OPINION AND ANALYSIS | 02-11-2019 11:20

The financial view: Argentina doesn’t need more false promises

Sunday’s win by Alberto Fernández has sparked talk of a return to the country’s storied left-wing populism. Yet it’s hard to move left — or right, or anywhere — when you’re boxed in by the legacy of chronic economic mismanagement.

Under President Mauricio Macri, Argentina’s economy has shrunk by 3.4 percent. The inflation rate is higher than 50 percent, unemployment exceeds 10 percent, and more than a third of the population lives in poverty. Despite a record US$56-billion bailout by the International Monetary Fund, Argentina is likely to default on its debt, which now stands at more than 90 percent of gross domestic product.

“Hopefully those who were our opponents during these four years are conscious of what they’re leaving behind,” Fernández said after his victory.

Left unsaid was that Argentina’s predicament stems largely from the damage wrought by Macri’s predecessor, Cristina Fernández de Kirchner, who will now become Fernández’s vice-president. After a dozen years of misrule by her and her husband, Néstor Kirchner, Argentina had stagnant growth, soaring prices, depleted reserves, no access to international capital markets, a thriving currency black market, tariffs on exports and imports, dodgy statistics and widespread scandals. The new vice-president is facing corruption charges in 11 separate cases.

The less-than-expected margin of Fernández’s victory points to voter fatigue with the country’s turbulent politics and scepticism about Peronist promises. Despite Macri’s botched attempt to rescue the economy — a task made harder by the Federal Reserve, which raised interest rates and helped precipitate a plunge in the peso — he managed to win 40 percent of the vote. The opposition also retained control of Argentina’s biggest cities and enough seats in the lower house Chamber of Deputies to stymie legislation.

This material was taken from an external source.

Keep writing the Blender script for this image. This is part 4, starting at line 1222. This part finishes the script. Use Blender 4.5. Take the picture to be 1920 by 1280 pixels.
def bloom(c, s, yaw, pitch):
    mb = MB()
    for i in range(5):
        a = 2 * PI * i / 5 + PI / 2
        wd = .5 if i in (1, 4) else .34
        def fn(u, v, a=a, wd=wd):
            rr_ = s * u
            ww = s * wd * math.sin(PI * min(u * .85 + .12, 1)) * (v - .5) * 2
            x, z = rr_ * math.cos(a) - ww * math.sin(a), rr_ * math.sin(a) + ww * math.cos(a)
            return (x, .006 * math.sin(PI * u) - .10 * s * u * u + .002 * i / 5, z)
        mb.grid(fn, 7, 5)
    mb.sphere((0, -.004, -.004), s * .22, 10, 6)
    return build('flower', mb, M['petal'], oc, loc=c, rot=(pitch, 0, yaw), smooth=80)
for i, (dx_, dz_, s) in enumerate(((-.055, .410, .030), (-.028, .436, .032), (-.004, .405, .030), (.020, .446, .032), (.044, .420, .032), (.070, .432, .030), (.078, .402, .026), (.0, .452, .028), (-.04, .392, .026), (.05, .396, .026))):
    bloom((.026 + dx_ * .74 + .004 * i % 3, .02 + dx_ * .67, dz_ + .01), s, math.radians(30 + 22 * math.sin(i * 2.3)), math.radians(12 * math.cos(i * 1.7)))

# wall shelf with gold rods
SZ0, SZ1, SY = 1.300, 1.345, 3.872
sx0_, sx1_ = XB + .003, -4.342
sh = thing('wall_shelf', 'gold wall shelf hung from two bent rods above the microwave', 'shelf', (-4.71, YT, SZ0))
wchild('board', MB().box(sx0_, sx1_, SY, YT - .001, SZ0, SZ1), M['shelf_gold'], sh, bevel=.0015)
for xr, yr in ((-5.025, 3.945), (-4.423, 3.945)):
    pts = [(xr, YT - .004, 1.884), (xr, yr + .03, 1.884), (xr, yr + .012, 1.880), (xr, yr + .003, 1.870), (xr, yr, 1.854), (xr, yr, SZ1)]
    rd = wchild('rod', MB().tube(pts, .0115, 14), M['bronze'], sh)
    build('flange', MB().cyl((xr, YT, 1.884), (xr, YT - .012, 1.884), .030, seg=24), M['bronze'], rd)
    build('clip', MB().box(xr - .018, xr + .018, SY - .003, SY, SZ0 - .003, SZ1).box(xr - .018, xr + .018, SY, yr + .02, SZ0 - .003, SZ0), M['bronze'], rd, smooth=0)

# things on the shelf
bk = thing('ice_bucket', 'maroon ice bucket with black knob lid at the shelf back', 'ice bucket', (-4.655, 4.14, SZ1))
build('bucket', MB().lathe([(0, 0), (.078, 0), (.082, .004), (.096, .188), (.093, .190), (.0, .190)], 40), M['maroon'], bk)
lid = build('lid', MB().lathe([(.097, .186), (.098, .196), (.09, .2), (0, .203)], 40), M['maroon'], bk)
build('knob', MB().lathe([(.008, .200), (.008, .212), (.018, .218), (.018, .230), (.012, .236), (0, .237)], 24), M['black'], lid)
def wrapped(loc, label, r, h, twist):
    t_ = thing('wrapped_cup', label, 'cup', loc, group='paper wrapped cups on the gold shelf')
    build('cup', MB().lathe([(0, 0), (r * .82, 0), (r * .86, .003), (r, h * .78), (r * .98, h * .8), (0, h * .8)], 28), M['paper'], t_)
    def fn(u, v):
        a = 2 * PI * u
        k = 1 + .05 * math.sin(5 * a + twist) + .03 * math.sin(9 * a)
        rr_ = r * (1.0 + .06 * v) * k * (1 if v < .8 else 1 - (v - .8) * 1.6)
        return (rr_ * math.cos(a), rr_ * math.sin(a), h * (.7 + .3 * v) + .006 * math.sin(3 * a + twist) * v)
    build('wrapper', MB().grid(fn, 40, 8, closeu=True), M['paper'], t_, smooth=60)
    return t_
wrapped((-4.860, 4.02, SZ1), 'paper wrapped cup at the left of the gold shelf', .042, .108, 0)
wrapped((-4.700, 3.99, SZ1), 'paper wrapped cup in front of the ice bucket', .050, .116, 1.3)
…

That’s all the more reason for Fernández to find common ground in devising solutions to the country’s deep-seated economic problems. His first priority should be convincing the IMF and private bondholders to support a renegotiation of Argentina’s burgeoning debts. Investors may be willing to trade higher potential returns for greater certainty that they’ll be repaid and not face more defaults down the road.

A seasoned behind-the-scenes operator, Fernández has kept his own policy preferences opaque. The same can’t be said of his more interventionist vice-president and her acolytes, whose political power helped to propel him to victory. He’ll need to blunt their calls for a return to protectionism and budget-busting consumer subsidies, as well as export tariffs on the agribusiness sector, which has benefited from the US-China trade war. As tempting as it may be for Fernández to make common cause with fellow Latin American leftists, he can’t afford to alienate rightleaning Brazil, Argentina’s biggest trading partner, or walk away from their shared Mercosur trade pact with the European Union.

The last thing Argentina’s wary voters need is more false promises. For all the talk of the continent’s “pink tide” coming in or going out, the tide that most Latin Americans want is the one that will truly lift their boats.